_GIVEN MATERIAL_

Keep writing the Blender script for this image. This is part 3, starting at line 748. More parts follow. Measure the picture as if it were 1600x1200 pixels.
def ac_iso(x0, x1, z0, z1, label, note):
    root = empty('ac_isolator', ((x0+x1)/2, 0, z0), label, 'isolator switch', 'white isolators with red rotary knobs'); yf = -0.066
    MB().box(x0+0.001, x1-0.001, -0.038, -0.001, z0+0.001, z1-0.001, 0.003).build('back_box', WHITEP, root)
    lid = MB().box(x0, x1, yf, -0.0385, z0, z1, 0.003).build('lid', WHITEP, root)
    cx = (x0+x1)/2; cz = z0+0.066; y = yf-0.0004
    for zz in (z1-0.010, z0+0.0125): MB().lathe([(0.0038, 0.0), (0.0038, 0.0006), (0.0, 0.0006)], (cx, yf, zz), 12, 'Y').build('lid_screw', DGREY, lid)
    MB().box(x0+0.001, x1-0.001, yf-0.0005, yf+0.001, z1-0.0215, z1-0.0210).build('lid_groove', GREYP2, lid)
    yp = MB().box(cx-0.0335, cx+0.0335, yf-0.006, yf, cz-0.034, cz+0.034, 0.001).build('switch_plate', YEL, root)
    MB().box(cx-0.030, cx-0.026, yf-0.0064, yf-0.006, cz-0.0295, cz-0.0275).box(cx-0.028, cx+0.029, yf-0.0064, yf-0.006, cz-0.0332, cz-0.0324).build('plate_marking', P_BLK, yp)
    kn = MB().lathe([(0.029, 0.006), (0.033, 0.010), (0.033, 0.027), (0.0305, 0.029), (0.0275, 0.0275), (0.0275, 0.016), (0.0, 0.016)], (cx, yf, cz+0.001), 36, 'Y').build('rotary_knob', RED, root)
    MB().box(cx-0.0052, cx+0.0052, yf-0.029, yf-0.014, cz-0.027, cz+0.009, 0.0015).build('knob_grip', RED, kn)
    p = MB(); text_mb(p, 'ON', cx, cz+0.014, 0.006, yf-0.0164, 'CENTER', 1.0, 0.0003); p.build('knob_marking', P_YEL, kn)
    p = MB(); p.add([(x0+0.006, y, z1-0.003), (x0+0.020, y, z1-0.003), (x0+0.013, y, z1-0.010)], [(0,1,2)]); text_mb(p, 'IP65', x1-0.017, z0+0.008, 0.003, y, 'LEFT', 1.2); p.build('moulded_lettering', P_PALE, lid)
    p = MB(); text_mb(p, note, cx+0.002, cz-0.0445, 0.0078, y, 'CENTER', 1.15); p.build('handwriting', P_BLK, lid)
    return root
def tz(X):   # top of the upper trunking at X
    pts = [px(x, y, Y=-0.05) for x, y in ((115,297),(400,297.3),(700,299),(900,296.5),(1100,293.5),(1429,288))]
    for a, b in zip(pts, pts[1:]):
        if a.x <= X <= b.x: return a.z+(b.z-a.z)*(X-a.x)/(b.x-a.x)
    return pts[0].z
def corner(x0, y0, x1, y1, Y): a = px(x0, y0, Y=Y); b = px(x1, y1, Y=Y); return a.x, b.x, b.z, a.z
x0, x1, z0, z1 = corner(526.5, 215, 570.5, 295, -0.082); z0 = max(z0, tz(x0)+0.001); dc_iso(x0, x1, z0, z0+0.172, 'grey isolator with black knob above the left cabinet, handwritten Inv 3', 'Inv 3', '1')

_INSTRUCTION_
Write out the full listing, keeping every line exactly as it is.

_ANSWER BELOW_
Keep writing the Blender script for this image. This is part 3, starting at line 748. More parts follow. Measure the picture as if it were 1600x1200 pixels.
def ac_iso(x0, x1, z0, z1, label, note):
    root = empty('ac_isolator', ((x0+x1)/2, 0, z0), label, 'isolator switch', 'white isolators with red rotary knobs'); yf = -0.066
    MB().box(x0+0.001, x1-0.001, -0.038, -0.001, z0+0.001, z1-0.001, 0.003).build('back_box', WHITEP, root)
    lid = MB().box(x0, x1, yf, -0.0385, z0, z1, 0.003).build('lid', WHITEP, root)
    cx = (x0+x1)/2; cz = z0+0.066; y = yf-0.0004
    for zz in (z1-0.010, z0+0.0125): MB().lathe([(0.0038, 0.0), (0.0038, 0.0006), (0.0, 0.0006)], (cx, yf, zz), 12, 'Y').build('lid_screw', DGREY, lid)
    MB().box(x0+0.001, x1-0.001, yf-0.0005, yf+0.001, z1-0.0215, z1-0.0210).build('lid_groove', GREYP2, lid)
    yp = MB().box(cx-0.0335, cx+0.0335, yf-0.006, yf, cz-0.034, cz+0.034, 0.001).build('switch_plate', YEL, root)
    MB().box(cx-0.030, cx-0.026, yf-0.0064, yf-0.006, cz-0.0295, cz-0.0275).box(cx-0.028, cx+0.029, yf-0.0064, yf-0.006, cz-0.0332, cz-0.0324).build('plate_marking', P_BLK, yp)
    kn = MB().lathe([(0.029, 0.006), (0.033, 0.010), (0.033, 0.027), (0.0305, 0.029), (0.0275, 0.0275), (0.0275, 0.016), (0.0, 0.016)], (cx, yf, cz+0.001), 36, 'Y').build('rotary_knob', RED, root)
    MB().box(cx-0.0052, cx+0.0052, yf-0.029, yf-0.014, cz-0.027, cz+0.009, 0.0015).build('knob_grip', RED, kn)
    p = MB(); text_mb(p, 'ON', cx, cz+0.014, 0.006, yf-0.0164, 'CENTER', 1.0, 0.0003); p.build('knob_marking', P_YEL, kn)
    p = MB(); p.add([(x0+0.006, y, z1-0.003), (x0+0.020, y, z1-0.003), (x0+0.013, y, z1-0.010)], [(0,1,2)]); text_mb(p, 'IP65', x1-0.017, z0+0.008, 0.003, y, 'LEFT', 1.2); p.build('moulded_lettering', P_PALE, lid)
    p = MB(); text_mb(p, note, cx+0.002, cz-0.0445, 0.0078, y, 'CENTER', 1.15); p.build('handwriting', P_BLK, lid)
    return root
def tz(X):   # top of the upper trunking at X
    pts = [px(x, y, Y=-0.05) for x, y in ((115,297),(400,297.3),(700,299),(900,296.5),(1100,293.5),(1429,288))]
    for a, b in zip(pts, pts[1:]):
        if a.x <= X <= b.x: return a.z+(b.z-a.z)*(X-a.x)/(b.x-a.x)
    return pts[0].z
def corner(x0, y0, x1, y1, Y): a = px(x0, y0, Y=Y); b = px(x1, y1, Y=Y); return a.x, b.x, b.z, a.z
x0, x1, z0, z1 = corner(526.5, 215, 570.5, 295, -0.082); z0 = max(z0, tz(x0)+0.001); dc_iso(x0, x1, z0, z0+0.172, 'grey isolator with black knob above the left cabinet, handwritten Inv 3', 'Inv 3', '1')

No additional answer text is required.